Walau lebih terasosiasi dengan post-punk di awal kemunculannya, lagu “Disko di Rumah” merupakan ramuan dance dan punk apik yang memarkahi skena musik Indonesia awal 2000-an. Sempat vakum dari industri musik tidak melengahkan konsistensinya dalam menciptakan lagu, hal ini terlihat ketika The Safari meluncurkan EP, Demi Eksistensi, yang merupakan B Side dari album perdana Material Dansa Galau (2007), dan dirilis secara digital oleh Hujan! Rekords pada 2010. Selain The Safari, unit lain yang mengusung disco, dance atau electro-pop antara lain adalah duo dance punk/garage Douet Mauet’s yang berisikan Erie Treeanto (drum) dan Poppie Airil (vokal dan gitar; kini bassist Efek Rumah Kaca), serta unit electro-pop Overload Romance.

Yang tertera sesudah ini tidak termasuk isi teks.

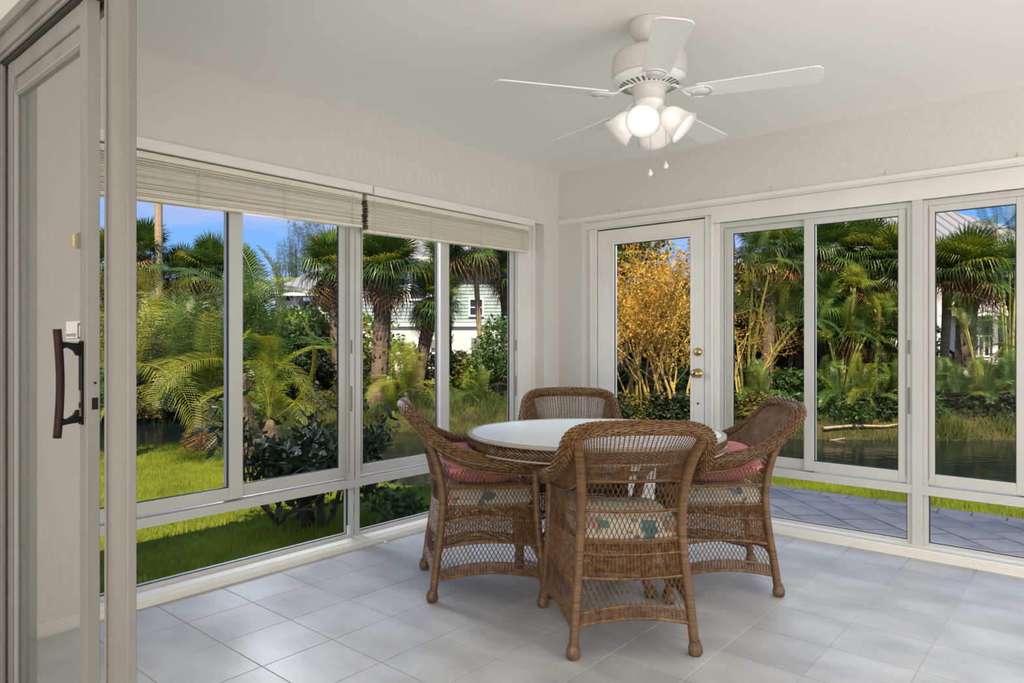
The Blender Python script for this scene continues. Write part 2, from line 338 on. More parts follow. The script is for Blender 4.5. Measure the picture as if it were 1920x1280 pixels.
# ---- window bays
def pane(name, side, u0, u1, z0, z1, d, parent, m=None):
    return wallbox(MB(), side, u0, u1, z0, z1, d, d+.004).build(name, m or M['glass'], parent)
def frame_rect(b, side, u0, u1, z0, z1, d0, d1, wl, wr, wt, wb):
    wallbox(b, side, u0, u0+wl, z0, z1, d0, d1); wallbox(b, side, u1-wr, u1, z0, z1, d0, d1)
    wallbox(b, side, u0+wl, u1-wr, z1-wt, z1, d0, d1); wallbox(b, side, u0+wl, u1-wr, z0, z0+wb, d0, d1)
    return b
def bay(idx, side, u0, u1, m0, m1, dF, front, jw=.035, sw=.045):
    # root is the outer frame
    b = MB(); zt = 1.985
    frame_rect(b, side, u0, u1, .335, zt, dF, dF+.075, jw, jw, .035, .045)
    frame_rect(b, side, u0, u1, .040, .335, dF+.01, dF+.06, jw, jw, .0, .022)
    fr = struct(b.build('window_%d' % idx, M['alu'])); bevel(fr, .002, 1)
    zb, ztp = .40, 1.95
    dA, dB = (dF+.006, dF+.034) if front == 'A' else (dF+.038, dF+.066), (dF+.038, dF+.066) if front == 'A' else (dF+.006, dF+.034)
    sashes = [(u0+jw, m1, u0+jw+sw, m0, dA), (m0, u1-jw, m1, u1-jw-sw, dB)]
    for k, (a, c, g0, g1, d) in enumerate(sashes):
        b = MB(); wallbox(b, side, a, g0, zb-.012, ztp, *d); wallbox(b, side, g1, c, zb-.012, ztp, *d)
        wallbox(b, side, g0, g1, 1.912, ztp, *d); wallbox(b, side, g0, g1, zb-.012, .450, *d)
        s = b.build('sash', M['alu'], fr); bevel(s, .0025, 1)
        g = MB(); frame_rect(g, side, g0, g1, .450, 1.912, d[0]+.010, d[0]+.02, .004, .004, .004, .004); g.build('gasket', M['gasket'], s)
        pane('glass_pane', side, g0, g1, .450, 1.912, (d[0]+d[1])/2, s)
    # finger latch strips seen on the jambs
    g = MB(); e = u1-jw-.004
    wallbox(g, side, e, e+.004, .42, 1.94, dF-.001, dF+.004); wallbox(g, side, u0+jw, u0+jw+.004, .42, 1.94, dF-.001, dF+.004); g.build('gasket_strip', M['groove'], fr)
    g = MB(); wallbox(g, side, u1-jw+.006, u1-jw+.016, .78, .93, dF-.004, dF); wallbox(g, side, u1-jw+.006, u1-jw+.016, 1.12, 1.20, dF-.004, dF)
    g.build('latch_plate', M['alu2'], fr)
    # fixed lower light
    p = pane('lower_pane', side, u0+jw, u1-jw, .062, .335, dF+.035, fr)
    g = MB(); frame_rect(g, side, u0+jw, u1-jw, .060, .335, dF+.02, dF+.03, .005, .005, .005, .005); g.build('gasket', M['gasket'], p)
    return fr
bay(1, 'L', 1.07, 2.535, 1.766, 1.840, .10, 'A')
bay(2, 'L', 2.545, 4.03, 3.240, 3.320, .10, 'B')
bay(3, 'R', -2.002, -.855, -1.455, -1.396, .08, 'B', .03, .045)
bay(4, 'R', -.803, .345, -.378, -.320, .08, 'A', .025, .030)
bay(5, 'R', .395, 1.545, .92, .98, .08, 'B', .025, .030)
b = MB(); wallbox(b, 'R', -.855, -.803, .04, 1.985, .065, .16); wallbox(b, 'R', .345, .395, .04, 1.985, .065, .16); wallbox(b, 'R', 1.545, 1.62, .04, 2.0, .065, .16)
struct(b.build('trim_1', M['alu']))
b = MB(); wallbox(b, 'L', 4.03, 4.22, .04, 2.08, .10, .15); wallbox(b, 'L', 4.19, 4.22, .04, 2.08, .085, .10)
wallbox(b, 'L', 1.07, 4.03, 1.985, 2.08, .10, .15)
struct(b.build('trim_2', M['trim']))
# transom rails protruding slightly
b = MB(); wallbox(b, 'L', 1.07, 4.03, .335, .380, .088, .10); wallbox(b, 'R', -2.002, 1.545, .332, .383, .068, .08)
struct(b.build('trim_3', M['alu']))
# header fascia over right windows + ledge moulding
b = MB(); wallbox(b, 'R', -2.05, 1.62, 1.985, 2.095, .05, .15); wallbox(b, 'R', -2.05, 1.62, 1.985, 2.02, .068, .085); wallbox(b, 'R', -3.07, -2.05, 2.045, 2.095, .05, .15)
struct(b.build('trim_4', M['trim']))
b = MB(); wallbox(b, 'R', XL, XE, 2.092, 2.100, -.022, .01); wallbox(b, 'R', XL, XE, 2.100, 2.134, -.012, .01)
struct(bevel(b.build('trim_5', M['trim']), .003, 1))
# valance boards over left windows (two boards with a gap)
b = MB(); wallbox(b, 'L', 1.07, 2.575, 2.050, 2.100, -.022, .0); b2 = b
struct(bevel(b.build('trim_6', M['trim']), .002, 1))
b = MB(); wallbox(b, 'L', 2.585, 4.085, 2.048, 2.098, -.022, .0); struct(bevel(b.build('trim_7', M['trim']), .002, 1))
# ---- french door on the right wall
b = MB(); wallbox(b, 'R', -3.07, -2.99, .04, 2.045, .080, .155); wallbox(b, 'R', -2.108, -2.002, .04, 2.045, .075, .155); wallbox(b, 'R', -2.99, -2.108, 2.038, 2.05, .08, .155)
wallbox(b, 'R', -3.045, -3.03, .04, 2.045, .07, .08); wallbox(b, 'R', -2.065, -2.045, .04, 2.045, .065, .075)
df = struct(bevel(b.build('trim_8', M['trim']), .003, 1))
d0 = .083
b = MB(); frame_rect(b, 'R', -2.983, -2.114, .05, 2.028, d0, d0+.042, .148, .103, .113, .26)
door = struct(bevel(b.build('door_1', M['trim']), .002, 1))
b = MB(); frame_rect(b, 'R', -2.855, -2.197, .29, 1.935, d0-.006, d0, .02, .02, .02, .02); bevel(b.build('glazing_bead', M['trim'], door), .003, 1)
pane('glass_pane', 'R', -2.835, -2.217, .31, 1.915, d0+.02, door)
b = MB(); frame_rect(b, 'R', -2.835, -2.217, .31, 1.915, d0+.004, d0+.012, .004, .004, .005, .004); b.build('gasket', M['gasket'], door)
b = MB(); wallbox(b, 'R', -2.990, -2.983, .05, 2.035, d0+.012, d0+.02); wallbox(b, 'R', -2.990, -2.108, 2.028, 2.038, d0+.012, d0+.02); b.build('gap', M['track'], door)
def axm(x, y, z): return Matrix.Translation((x, y, z)) @ Matrix.Rotation(PI/2, 4, 'X')
kx = -2.160
b = MB().lathe([(.0,.0),(.034,.0),(.034,.006),(.028,.010),(.013,.014),(.012,.030),(.022,.036),(.029,.047),(.029,.056),(.022,.064),(.006,.067),(0,.067)], 24, M=axm(kx, YR+d0, .970))
k = b.build('door_knob', M['brass'], door, True)
MB().lathe([(0,0),(.006,0),(.006,.004),(0,.004)], 12, M=axm(kx, YR+d0-.067, .970)).build('keyhole', M['black'], k)
k = MB().lathe([(.0,.0),(.029,.0),(.029,.008),(.024,.014),(0,.016)], 24, M=axm(kx, YR+d0, 1.117)).build('deadbolt', M['brass'], door, True)
MB().box((-.005,-.014,-.018), (.005,0,.018), Matrix.Translation((kx, YR+d0-.014, 1.117)) @ Matrix.Rotation(.4, 4, 'Y')).build('thumb_turn', M['brass'], k)
MB().lathe([(0,0),(.007,0),(.007,.006),(0,.008)], 12, M=axm(kx, YR+d0, .762)).build('rubber_stop', M['gasket'], door)
# curtain hooks along the ledge
hooks = [(-3.262, 'small metal hook in the corner above the moulding'), (-2.745, 'small metal hook above the left half of the glazed door'), (-2.105, 'small metal hook above the post right of the glazed door'),
         (-1.63, 'small metal hook above the left pane of the middle window'), (-.985, 'small metal hook above the right pane of the middle window'), (-.372, 'small metal hook on the moulding nearest the right picture edge')]
h0 = None
for x, lb in hooks:
    if h0 is None:
        h0 = MB().tube([(0,.0,0),(0,-.014,0),(0,-.018,.004),(0,-.018,.016)], .0016, 6).build('curtain_hook', M['steel']); o = h0
    else: o = instance(h0)
    o.location = (x, YR+.001, 2.142); o.rotation_euler = (0,0,.5)
    tag(o, lb, 'hook', 'curtain hooks along the moulding')

# ---- blinds on the left windows
def blind(y0, y1, zt, zb0, zb1, label):
    t = thing('window_blind', label, 'blind', (XL-.03, (y0+y1)/2, 2.045), 0, 'raised blinds over the left windows')
    hw = (y1-y0)/2
    MB().box((-.028, -hw, -.030), (.024, hw, 0)).build('headrail', M['slat'], t)
    b = MB(); e = MB(); n = 48; r2 = random.Random(int(y0*100))
    for i in range(n):
        f = i/(n-1); za = -.036-(2.045-zb0-.058)*f; zc = -.036-(2.045-zb1-.058)*f
        if i < 9: za += .004*(9-i)*.4; zc += .004*(9-i)*.4
        j = r2.uniform(-.004, .004); tl = r2.uniform(-.0012, .0012); j2 = r2.uniform(-.007, .007)
        th = .0024
        v = [(-.025+j,-hw+.004+j2,za-th+tl),(.025+j,-hw+.004+j2,za-th-tl),(.025+j,hw-.004+j2,zc-th-tl),(-.025+j,hw-.004+j2,zc-th+tl),
             (-.025+j,-hw+.004+j2,za+tl),(.025+j,-hw+.004+j2,za-tl),(.025+j,hw-.004+j2,zc-tl),(-.025+j,hw-.004+j2,zc+tl)]
        b.add(v, [(0,3,2,1),(4,5,6,7),(0,1,5,4),(1,2,6,5),(2,3,7,6),(3,0,4,7)])
        for yy, zz in ((-hw+.003+j2, za), (hw-.003+j2, zc)):
            s_ = -1 if yy < 0 else 1
            e.box((-.024+j, yy, zz-th), (.024+j, yy+s_*.0012, zz))
    o = b.build('slat_stack', M['slat'], t); o['kind'] = 'stuff'
    o = e.build('slat_ends', M['slatend'], t); o['kind'] = 'stuff'; o['label'] = 'brown unpainted slat ends'
    za, zc = zb0-2.045, zb1-2.045
    v = [(-.026,-hw,za),(.026,-hw,za),(.026,hw,zc),(-.026,hw,zc),(-.026,-hw,za+.018),(.026,-hw,za+.018),(.026,hw,zc+.018),(-.026,hw,zc+.018)]
    bevel(MB().add(v, [(0,3,2,1),(4,5,6,7),(0,1,5,4),(1,2,6,5),(2,3,7,6),(3,0,4,7)]).build('bottom_rail', M['slat'], t), .004, 2)
    for fy in (-.93, -.33, .30, .90):
        c = MB(); yy = fy*hw; zb_ = za+(zc-za)*(fy+1)/2
        for dy in (-.006, .006): c.tube([(.027, yy+dy, -.02), (.030+.002*dy, yy+dy*1.3, zb_*.5), (.028, yy+dy, zb_+.01)], .0013, 5)
        rr2 = random.Random(5)
        pts = [(.030+rr2.uniform(-.001,.003), yy+rr2.uniform(-.009,.009), zz) for zz in np.linspace(-.03, zb_+.004, 16)]
        c.tube(pts, .0012, 4)
        c.build('ladder_cord', M['cord'], t)
    return t
blind(1.075, 2.520, 2.045, 1.822, 1.850, 'cream slatted blind raised over the nearer left window')
blind(2.553, 4.045, 2.045, 1.826, 1.848, 'cream slatted blind raised over the left window next the corner')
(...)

Satu lagi notable band indie rock jebolan Bogor adalah Reidvoltus. Kuartet yang dibentuk pada 2004 ini mengusung genre grunge/noise rock/lo-fi dalam musiknya. EP rilisan Hujan! Rekords pada 2010, Spilled Guts, penuh akan nuansa muram dan bising, mengingatkan kita pada musik indie rock 90-an layaknya The Pixies. Lagu “Painful Death by The Monster of Vowel” atau “Sounds from the Grotto” sangat mencerminkan nuansa itu. Reid Voltus, bersama Douet Mauet’s dan Liebe, telah meraih rekognisi nasional ketika terlibat dalam Evonica bus tour Jawa dan Bali pada 2007, bersamaan dengan beberapa band seperti Efek Rumah Kaca dan Dear Nancy. Reid Voltus kemudian vakum pada 2012, dan 3 tahun setelahnya merilis kompilasi “Reid Voltus: 2005-2012”. Kedua gitarisnya kemudian tergabung dalam notable band Bogor lain pada 2010; Idam bergabung ke The Kuda, dan Deni Taufiq menjalanan Sex Sux.
Jika kompilasi “Putih Dalam Abu” merekam kejayaan skena punk, hardcore dan metal di Bogor, geliat musik indie rock, indie pop, hingga Britpop Kota Hujan terangkum dalam kompilasi album “Shall We Go Now” yang dirilis oleh Berputar Records pada 2007. Kompilasi ini menampilkan band seperti Piknik, Reid Voltus, Douet Mauet’s, Simpathy for the Lady, Her Spring Holiday, Pink Glove hingga Daylight (kini Neal). Satu hal yang jelas, baik “Putih Dalam Abu” dan “Shall We Go Now” merupakan cerminan kejayaan skena musik Bogor 2000-an.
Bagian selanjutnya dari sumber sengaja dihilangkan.